A Spectrum of Weirdness
Most studies of LRDs make hard binary cuts: a galaxy either is or isn’t an LRD depending on whether it crosses some threshold in color, compactness, or line width. But these thresholds can be arbitrary, and objects near the boundaries may change between classifications depending on which criteria you use. To address this issue, Billand et al. introduce two continuous parameters to quantify the “LRD-ness” of galaxies and apply them to a sample of JWST galaxies. The sample includes 48,000 galaxies drawn from four of the widest JWST fields to obtain an unbiased census of the early universe galaxy population.
The first parameter is δV-shape, which measures how pronounced the V-shape in a galaxy’s spectrum is, with 0 indicating an ordinary spectrum and 1 indicating an extremely V-shaped spectrum. The second parameter is δcompact, which measures how concentrated a galaxy’s light is. Together, these parameters place every galaxy on a smooth landscape rather than sorted into bins: a shoe size chart, not a yes-or-no classification.
Figure 1 shows the full galaxy population spread across the space of δV-shape and δcompact, with LRDs shown as overlaid red histograms. Across the full landscape, LRDs live in the top right corner with high δV-shape and high δcompact. Importantly, there is no clear gap between the LRD population and the rest of the galaxies. The red histograms don’t sit on an island of their own; they sit at the tail of a continuous distribution that stretches all the way back to ordinary galaxies. LRDs aren’t in a different shoe shop; they’re just at the far end of the rack.

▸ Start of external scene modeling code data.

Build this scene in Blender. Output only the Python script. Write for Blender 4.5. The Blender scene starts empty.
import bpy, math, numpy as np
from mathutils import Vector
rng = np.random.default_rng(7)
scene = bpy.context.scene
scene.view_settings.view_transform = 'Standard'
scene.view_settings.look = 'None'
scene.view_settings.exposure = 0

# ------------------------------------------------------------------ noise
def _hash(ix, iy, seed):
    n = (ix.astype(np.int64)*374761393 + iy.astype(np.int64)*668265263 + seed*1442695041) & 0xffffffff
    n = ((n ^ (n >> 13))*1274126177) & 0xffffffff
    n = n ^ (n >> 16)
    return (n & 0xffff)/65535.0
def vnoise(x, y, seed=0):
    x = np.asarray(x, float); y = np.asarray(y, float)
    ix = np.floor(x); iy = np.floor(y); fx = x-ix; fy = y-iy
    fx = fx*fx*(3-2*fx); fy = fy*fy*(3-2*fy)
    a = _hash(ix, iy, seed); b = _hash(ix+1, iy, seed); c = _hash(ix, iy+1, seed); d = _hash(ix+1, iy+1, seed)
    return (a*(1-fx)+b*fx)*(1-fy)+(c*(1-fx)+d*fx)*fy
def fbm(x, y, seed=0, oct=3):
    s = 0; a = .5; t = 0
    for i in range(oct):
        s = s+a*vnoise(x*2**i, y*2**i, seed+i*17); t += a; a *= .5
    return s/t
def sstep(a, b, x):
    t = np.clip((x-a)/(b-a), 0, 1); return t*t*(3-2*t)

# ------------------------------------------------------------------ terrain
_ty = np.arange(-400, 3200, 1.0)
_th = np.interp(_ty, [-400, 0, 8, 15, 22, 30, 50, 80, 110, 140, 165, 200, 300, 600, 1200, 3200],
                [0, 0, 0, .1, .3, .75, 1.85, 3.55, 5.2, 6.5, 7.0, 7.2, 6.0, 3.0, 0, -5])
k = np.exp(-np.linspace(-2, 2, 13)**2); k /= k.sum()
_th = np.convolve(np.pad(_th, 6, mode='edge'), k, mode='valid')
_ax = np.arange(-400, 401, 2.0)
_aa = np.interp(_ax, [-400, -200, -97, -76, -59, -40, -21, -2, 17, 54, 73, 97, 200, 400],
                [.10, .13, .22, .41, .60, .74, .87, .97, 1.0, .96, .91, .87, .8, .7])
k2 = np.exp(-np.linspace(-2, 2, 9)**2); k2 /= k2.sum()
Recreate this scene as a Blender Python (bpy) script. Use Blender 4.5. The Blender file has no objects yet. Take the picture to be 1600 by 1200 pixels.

The authors also find that as δV-shape increases, the fraction of compact galaxies rises smoothly and the strength of the Hα broad line increases gradually. Neither property shows a sudden jump at the point where normal galaxies become LRDs. Even the deficit of nitrogen emission [N II], long considered a quirky LRD trademark, turns out to be a general property of compact, metal-poor galaxies everywhere in the sample. In other words, every property that seemed to set LRDs apart can be found, in less extreme form, in ordinary galaxies…a huge foot is still just a foot.
97% Feet, 3% Unknown
These trends point towards the simple physical explanation that LRDs are mostly ordinary AGN reddened by dust. However, ALMA, the go-to telescope for detecting dust in distant galaxies, has repeatedly failed to find any dust in LRDs, which seemed to rule out this idea—until today’s paper. Billand et al. show that the required dust mass for these LRDs to be reddened is so small that current ALMA observations simply are not sensitive enough to detect it, reconciling this issue.
A small number of sources, like MoM-BH*-1 and CAPERS-LRD-z9 (the hexagons in Figure 1), still genuinely stand out. These sources exhibit unusually strong Balmer breaks (another spectral feature). These sources might be something exotic and new, but they only comprise about 3% of LRDs. The vast majority of LRDs show ordinary Balmer break strengths, and the dusty AGN model holds.
Perhaps LRDs are not a new class of objects. Maybe they are galaxies at the end of continuous distributions in compactness, spectral shape, and line width: simply outliers of an established group. The Shaqs of the galaxy population, if you will.